The American & New England Studies Program (AMNESP) recently received an anonymous $1.7-million endowment, which will support a postdoctoral fellowship in American material culture. This gift is a boon to both the College of Arts & Sciences and the broader study of American material culture and the humanities. It both signifies the influential role the College plays in the study of American material culture and also helps further that influence. With this generous gift, the program can bring a recent American studies doctoral graduate with a specialty in material culture to campus to teach an undergraduate course and an upper-level class each year.
 
Material culture is about using objects as evidence for humanistic arguments, in part because written records are limited to the literate part of society. “Using objects as sources lets scholars address a broader range of questions for a broader segment of the population,” says William Moore, the Director of AMNESP. “There are ideas embedded in the objects we use, the things we make, the things we buy, that aren’t expressed in written form.”

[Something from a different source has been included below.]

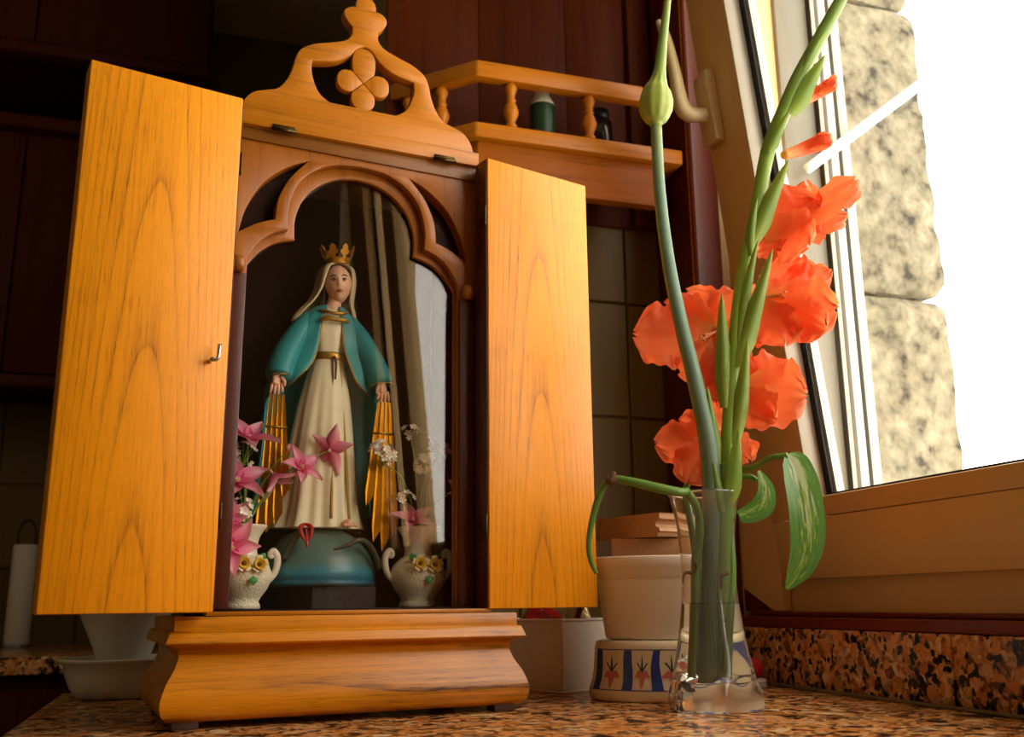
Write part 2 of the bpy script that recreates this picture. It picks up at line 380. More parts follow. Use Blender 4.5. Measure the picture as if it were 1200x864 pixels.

Moore will start recruiting for the first fellow to begin a two-year term in fall 2020. This fellowship will allow a scholar to gain teaching experience while turning his or her dissertation into a book manuscript. “This fellowship is meant to strengthen our program and the field more broadly,” Moore says. It will be a career-building opportunity for a young, cutting-edge scholar.

Next year AMNESP will celebrate its 50th anniversary, and the endowment pays homage to the program’s history; it is named for one of the program’s founders, Abbott Lowell Cummings. Cummings helped bring material culture studies to the forefront of AMNESP’s research and teaching, which then helped the program become a national leader in this subdiscipline. This gift recognizes the strength of the program and builds upon it. Please join us in congratulating AMNESP on this exciting new addition!